Üç yıldan önce, Xi, "Büyük ya da küçük, güçlü ya da zayıf, zengin ya da fakir ülkeler, uluslararası toplumun eşit üyesidirler, karar alma süreçlerine katılmalı, haklarından yararlanmalı ve yükümlülüklerini eşit olarak yerine getirmelidirler" dedi.

Son üç yılda Çin, küresel yönetişim sisteminin inşasına daha aktif olarak katılıyor ve dünya ekonomik düzeninin daha adil ve makul bir yönde gelişimini teşvik etmek için büyük çaba harcıyor.

Şu an, Çin'in çağrısıyla kurulan Asya Altyapı Yatırım Bankası'na üye ülkelerin sayısı 102'ye yükseldi. Gelişmekte olan ülkeler, bu bünyede hisse senetlerinin çoğunluğunu oluşturarak nispeten büyük söz hakkına sahiptir. Bu gelişme küresel ekonomik yönetişim sisteminin reformunu bir hayli hızlandırdı.

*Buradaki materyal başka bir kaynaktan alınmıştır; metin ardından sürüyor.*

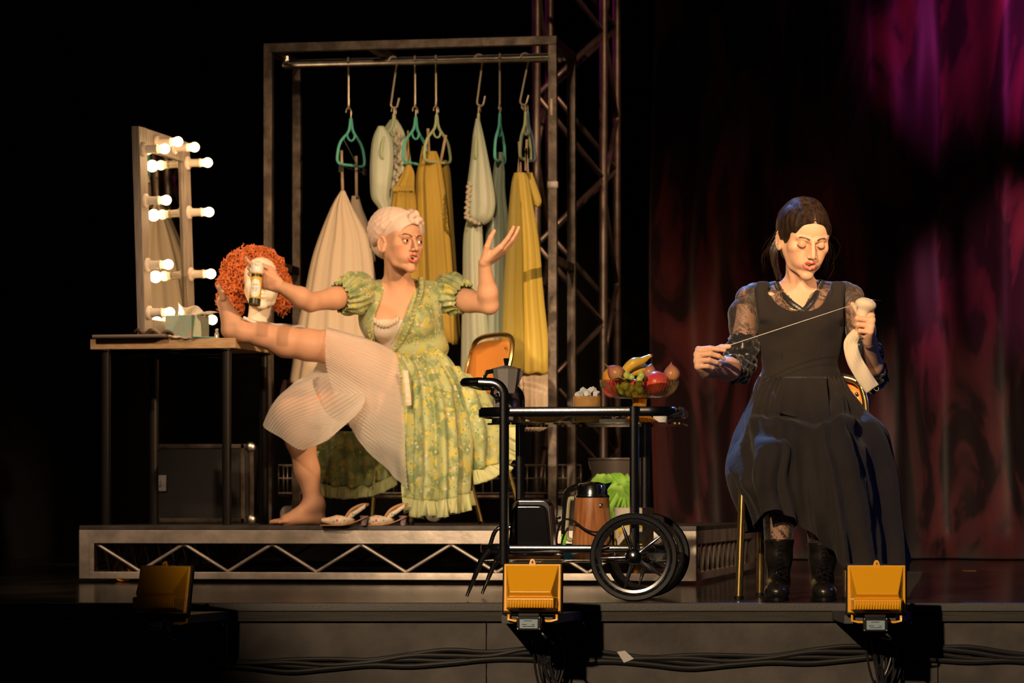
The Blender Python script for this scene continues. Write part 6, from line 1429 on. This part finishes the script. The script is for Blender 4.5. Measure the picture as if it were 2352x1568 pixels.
q = MB(); q.box(c+TR_ @ V((-.092, -.012, .060)), (.017, .002, .044), TR_ @ Matrix.Rotation(.1, 3, 'Y')); q.build('sticker', mat('neon_green_paper', (.25, .75, .05), .6), o)
for k in range(6): q = MB(); q.bar(c+TR_ @ V((-.098, -.0135, .044+.0065*k)), c+TR_ @ V((-.087, -.0135, .0455+.0065*k)), .001, .0012); q.build('sticker_writing', M['black'], bpy.data.objects['sticker'])
q = MB(); cord = [(1283, 1268, .10), (1278, 1240, .09), (1286, 1204, .08), (1300, 1192, .075), (1320, 1198, .07), (1345, 1216, .065), (1370, 1222, .06), (1395, 1218, .08), (1402, 1240, .10), (1380, 1268, .10)]
q.tube([V(p) for p in cr([tuple(P(a, b_, onshelf(a, y_).y)) for a, b_, y_ in cord], 7)], .0036, 8); q.build('cord', M['rubber'], o)
# flowered canister
M['canf'] = mat('floral_ceramic', (.72, .66, .58), .25, coat=.4); N, L, b_ = nodes(M['canf']); co = N.new('ShaderNodeTexCoord'); prev = None
gz = N.new('ShaderNodeSeparateXYZ'); L.new(co.outputs['Object'], gz.inputs[0])
for sc_, col, tt in ((34, (.62, .40, .05), .42), (30, (.85, .55, .04), .40), (62, (.45, .16, .03), .22), (90, (.12, .05, .02), .16)):
    v = N.new('ShaderNodeTexVoronoi'); v.inputs['Scale'].default_value = sc_; L.new(co.outputs['Object'], v.inputs[0])
    mz = N.new('ShaderNodeMath'); mz.operation = 'MULTIPLY_ADD'; mz.inputs[1].default_value = -2.2; mz.inputs[2].default_value = tt+.12; L.new(gz.outputs[2], mz.inputs[0])
    lt = N.new('ShaderNodeMath'); lt.operation = 'LESS_THAN'; L.new(v.outputs['Distance'], lt.inputs[0]); L.new(mz.outputs[0], lt.inputs[1]); mx = N.new('ShaderNodeMix'); mx.data_type = 'RGBA'; L.new(lt.outputs[0], mx.inputs[0]); mx.inputs[7].default_value = (*col, 1)
    if prev: L.new(prev, mx.inputs[6])
    else: mx.inputs[6].default_value = (.72, .66, .58, 1)
    prev = mx.outputs[2]
L.new(prev, b_.inputs['Base Color'])
c = onshelf(1456, .20); c.z = ZL+.001; q = MB(); q.lathe([(.001, 0), (.062, 0), (.064, .003), (.0645, .165), (.066, .168), (.064, .169), (.0615, .168), (.0615, .01), (.001, .008)], c, 48); o = q.build('canister', M['canf']); tag(o, 'white ceramic canister with yellow flowers on the lower trolley shelf', 'canister')
c = onshelf(1507, .10); c.z = ZL+.001; q = MB(); q.lathe([(.001, 0), (.018, 0), (.020, .002), (.031, .022), (.032, .0235), (.029, .0235), (.018, .005), (.001, .004)], c, 32); tag(q.build('small_bowl', M['paper']), 'small white bowl behind the near trolley wheel', 'bowl')
c = onshelf(1310, .12); c.z = ZL+.001; q = MB(); q.box(c+V((-.01, 0, .010)), (.026, .02, .020), TR_ @ Matrix.Rotation(.3, 3, 'Z')); q.box(c+V((.014, 0, .013)), (.018, .014, .014), TR_); q.bar(c+V((-.01, 0, .010)), c+V((.014, 0, .013)), .008, .008); tag(q.build('plug_adaptor', mat('bright_blue_plastic', (.03, .20, .42), .4), bev=.002), 'bright blue plug adaptor between toaster and percolator', 'plug')

# ---------------------------------------------------------------- floodlights on brackets below the stage edge
M['yel'] = mat('glossy_yellow_enamel', (.72, .33, .008), .30, coat=.3); M['yel2'] = M['yel']; M['glassf'] = mat('lamp_glass', (.5, .5, .5), .1, trans=.6)
M['lblue'] = mat('blue_grey_label', (.20, .28, .33), .5); M['brass'] = bpy.data.materials['brass']
def flood(px, py, D, yaw, pitch, label, sc=1.0, tilt=0):
    c = P(px, py, D); o = thing('floodlight', label, 'floodlight', c, 'yellow floodlights along the stage edge'); R = Matrix.Rotation(yaw, 3, 'Z') @ Matrix.Rotation(pitch, 3, 'X'); Q = lambda x, y, z: c+R @ (V((x, y, z))*sc)
    q = MB(); q.box(Q(0, .006, -.075), (.184*sc, .014*sc, .156*sc), R); q.build('gasket_frame', M['rubber'], o, bev=.005)
    q = MB(); q.box(Q(0, .0145, -.075), (.15*sc, .003*sc, .12*sc), R); q.build('front_glass', M['glassf'], o, smooth=False)
    q = MB(); q.box(Q(0, -.005, -.073), (.174*sc, .010*sc, .144*sc), R); q.build('flange', M['yel'], o, bev=.004)
    rows = [(.081, .078, -.011, -.006), (.080, .070, -.036, -.050), (.079, .062, -.060, -.088), (.079, .064, -.058, -.093), (.079, .066, -.046, -.101), (.079, .071, -.060, -.106), (.078, .071, -.062, -.110), (.078, .070, -.058, -.136), (.077, .060, -.010, -.143)]
    q = MB(); q.grid([[Q(-a, -.009, z), Q(-b_, y, z), Q(b_, y, z), Q(a, -.009, z)] for a, b_, y, z in rows]); h_ = q.build('housing', M['yel'], o, bev=.003, ang=15)
    for k in range(17): q = MB(); x_ = -.064+.128*k/16; q.bar(Q(x_, -.0625, -.111), Q(x_, -.0595, -.134), .0024*sc, .003*sc); q.build('cooling_rib', M['yel'], h_)
    q = MB(); q.prism([Q(x, -.012, z) for x, z in ((-.014, -.012), (.014, -.012), (.007, .010), (.003, .014), (-.003, .014), (-.007, .010))], R @ V((0, .004, 0))); q.build('hanging_tab', M['yel'], o, bev=.001)
    q = MB(); q.ell(Q(0, -.014, .004), (.0028, .002, .0045), 8, 6); q.build('tab_screw', M['chrome'], o)
    c2 = c+V((0, 0, -.150*sc)); Rz = Matrix.Rotation(yaw, 3, 'Z')
    q = MB(); pts = []
    for s_ in (-1, 1):
        pts = [Q(s_*.072, .0, -.128), c+Rz @ V((s_*.073*sc, -.005, -.140*sc)), c+Rz @ V((s_*.073*sc, -.008, -.168*sc)), c+Rz @ V((s_*.055*sc, -.008, -.172*sc)), c+Rz @ V((s_*.01*sc, -.008, -.172*sc))]
        q = MB(); q.tube(pts, .0028*sc, 8, asp=1.6); q.build('bracket_leg', M['yel'], o)
        q = MB(); q.tube([c+Rz @ V((s_*.066*sc, -.004, -.139*sc)), c+Rz @ V((s_*.084*sc, -.004, -.139*sc))], .003*sc, 6); q.build('wing_bolt', M['steel'], o)
    jb = c+Rz @ V((-.005, -.045*sc, -.178*sc)); q = MB(); q.box(jb, (.074*sc, .036*sc, .042*sc), Rz); q.box(jb+V((0, .008, .022)), (.066*sc, .04*sc, .018*sc), Rz); jo = q.build('junction_box', M['rubber'], o, bev=.003)
    q = MB(); q.box(jb+Rz @ V((0, -.0185*sc, -.001)), (.054*sc, .0015, .027*sc), Rz); lb = q.build('label', M['lblue'], jo, smooth=False)
    for k, (x0, x1, z_) in enumerate(((-.014, .010, .008), (-.020, -.006, -.003), (.009, .018, -.004), (-.018, .018, -.009))): q = MB(); q.bar(jb+Rz @ V((x0, -.0196*sc, z_)), jb+Rz @ V((x1, -.0196*sc, z_)), .0005, .0016); q.build('label_print', M['blacksteel'], lb)
    for sx in (-1, 1):
        for sz in (-1, 1): q = MB(); q.ell(jb+Rz @ V((sx*.033*sc, -.0185*sc, sz*.017*sc)), (.0028, .0015, .0028), 8, 6); q.build('screw', M['steel'], jo)
    return c, jb
def mount(px, D, rot, n):
    """shelf board, batten and the coiled cable below a floodlight"""
    z = -.026; x = (px-1176)*D/F; R = Matrix.Rotation(rot, 3, 'Z')
    poly = [V((x-.095, D+.02, z-.026)), V((x+.06, D+.01, z-.026)), V((x+.16, FR+.006, z-.026)), V((x-.095, FR+.006, z-.026))]
    q = MB(); q.prism(poly, (0, 0, .026)); o = q.build('shelf_bracket', M['shelfm'], smooth=False, bev=.001); tag(o, ('black painted bracket shelf under the %s floodlight' % n), 'shelf')
    q = MB(); q.box((x+.065, 9.84, -.235), (.034, .030, .36)); bt = q.build('batten', M['shelfm'], o, bev=.001)
    for zz in (-.118, -.300): q = MB(); q.ell((x+.072, 9.823, zz), (.005, .002, .005), 10, 6); q.build('brass_screw', M['brass'], bt)
    return x
M['shelfm'] = mat('black_painted_wood', (.045, .045, .048), .6, 0, var=.3, scale=14, bump=.4, bscale=80)
M['cable'] = mat('black_cable', (.012, .012, .013), .28)
def cables(jb, x, n, seed, cnt=9):
    rn = random.Random(seed); o = thing('cable_coil', 'black cable hanging in coiled loops below the %s floodlight' % n, 'cable', V((x+.05, 9.79, -.05)))
    for i in range(cnt):
        a = jb+V((.02+.01*rn.random(), .01, -.02)); w_ = .018+.02*rn.random(); l_ = -.13-.12*rn.random(); xx = x+.055+.018*rn.uniform(-1, 1); yy = 9.80-.02*rn.random()
        pts = [(xx, yy, -.085), (xx-w_, yy-.01, -.12+.02*rn.random()), (xx-w_*.8, yy-.012, l_*.7-.05), (xx+.0, yy-.012, l_-.05), (xx+w_*.8, yy-.008, l_*.7-.05), (xx+w_*.7, yy, -.13), (xx, yy, -.09)]
        if i == 0: pts = [tuple(a), (jb.x+.05, jb.y+.03, jb.z-.045), (x+.03, 9.79, -.10)]+pts[1:]
        if i == 1: pts = [(xx, yy, -.09), (xx+.06, yy-.01, -.075), (xx+.095, yy, -.06), (xx+.10, yy, -.085), (xx+.05, yy-.005, -.115), (xx, yy, -.12)]
        if i == 2: pts = [(xx-.01, yy, -.24), (xx, yy-.004, -.30), (xx-.004, yy-.004, -.42)]
        q = MB(); q.tube([V(p) for p in cr(pts, 6)], .0038, 7); q.build('cable_loop', M['cable'], o)
for px, py, D, yaw, pit, n, sd in ((383, 1300, 9.46, -.40, -.20, 'left', 1), (1224, 1294, 9.46, -.13, -.08, 'middle', 2), (2013, 1297, 9.46, -.07, -.06, 'right', 3)):
    c, jb = flood(px, py, D, yaw, pit, {'left': 'yellow floodlight in shadow at the far left of the stage edge', 'middle': 'yellow floodlight in front of the bar trolley', 'right': 'yellow floodlight in front of the black skirt hem'}[n])
    x = mount(px, 9.46, 0, n); cables(jb, x, n, sd, 10 if n != 'left' else 5)
# ---------------------------------------------------------------- cable run and tape on the fascia
M['cableflat'] = mat('black_cable_run', (.007, .0065, .0065), .55); M['gaffer'] = mat('black_gaffer_tape', (.022, .021, .020), .55)
rn = random.Random(9)
for k, lab in enumerate(('topmost black cable of the run along the stage front', 'second black cable of the run along the stage front', 'third black cable of the run along the stage front', 'lowest black cable of the run along the stage front')):
    pts = []
    for i in range(22):
        px = 480+i*92; sag = 12*sin(i*.62+.3)+(10 if px < 1150 else 0); py = 1496+k*8+sag*(1 if k < 2 else .8)+5*sin(i*1.9+k*1.3); pts.append(tuple(P(px, py, 9.862-.004*(k % 2))))
    q = MB(); q.tube([V(p) for p in cr(pts, 5)], .0075+.001*(k % 2), 8); tag(q.build('power_cable', M['cableflat']), lab, 'cable', 'cable run along the stage front')
tp_ = [(1133, 1475, 34, 34, 0, M['gaffer'], 'square of black tape left of the middle floodlight post'), (1132, 1545, 34, 18, 0, M['gaffer'], 'dark tape patch under the cables left of the middle post'), (1438, 1543, 38, 30, .05, M['gaffer'], 'dark tape square right of the middle post under the cables'),
       (1910, 1498, 40, 24, 0, M['gaffer'], 'black tape patch above the cables below the black skirt'), (2178, 1492, 36, 26, 0, M['gaffer'], 'black tape patch at the far right of the stage front'), (1435, 1508, 42, 26, .45, mat('grey_white_tape', (.42, .40, .38), .6), 'torn pale grey tape piece crossing the cables')]
for px, py, w_, h_, rot, m_, lab in tp_:
    pale = 'pale' in lab; c = P(px, py, 9.848 if pale else 9.8785); R = Matrix.Rotation(rot, 3, 'Y'); s_ = c.y/F
    q = MB(); q.prism([c+R @ V((x*w_/2*s_, 0, z*h_/2*s_)) for x, z in (((-1, .2), (-.3, 1), (1, .4), (.2, -1)) if pale else ((-1, -1), (1, -1), (1, 1), (-1, 1)))], (0, .0012, 0)); tag(q.build('tape_patch', m_, smooth=False), lab, 'tape')
q = MB(); c = P(2226, 1311, 11.2); c.z = .0015; c.x = (2226-1176)*(.306*F/(1311-1160+.001)/F)/1 if False else c.x; Dd = .306*F/(1311-1160); c = V(((2226-1176)*Dd/F, Dd, .0015)); q.box(c, (.06, .03, .001)); tag(q.build('spike_tape', mat('yellow_spike_tape', (.55, .35, .08), .6), smooth=False), 'short yellow tape mark on the dark floor at the right', 'tape')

Geçen üç yılda, Çin somut adımlarla ekonomik küreselleşmenin nasıl yönlendirilmesi gerektiğini en iyi şekilde doğruladı. İşte bu nedenle, insanlar Çin'in düzenlenecek son yıllık toplantıdaki performansına umutla bakıyor.

Dünya Ekonomik Forumu'nun küresel gündeminden sorumlu baş yöneticisi Sebastian Buckup, yaptığı konuşmada, bu dönemki toplantıda Çin'in sürdürülebilir kalkınma, teknoloji ve ekonomik büyüme dahil üç alandaki tartışmalarda son derece önemli rol oynayacağına işaret etti.

Sürekli dışa açılan bir Çin'in dünya ekonomik büyümesini destekleme ve ekonomik küreselleşmeyi yönlendirmede önemli ve benzersiz bir rol oynamaya devam edeceği öngörülebilir.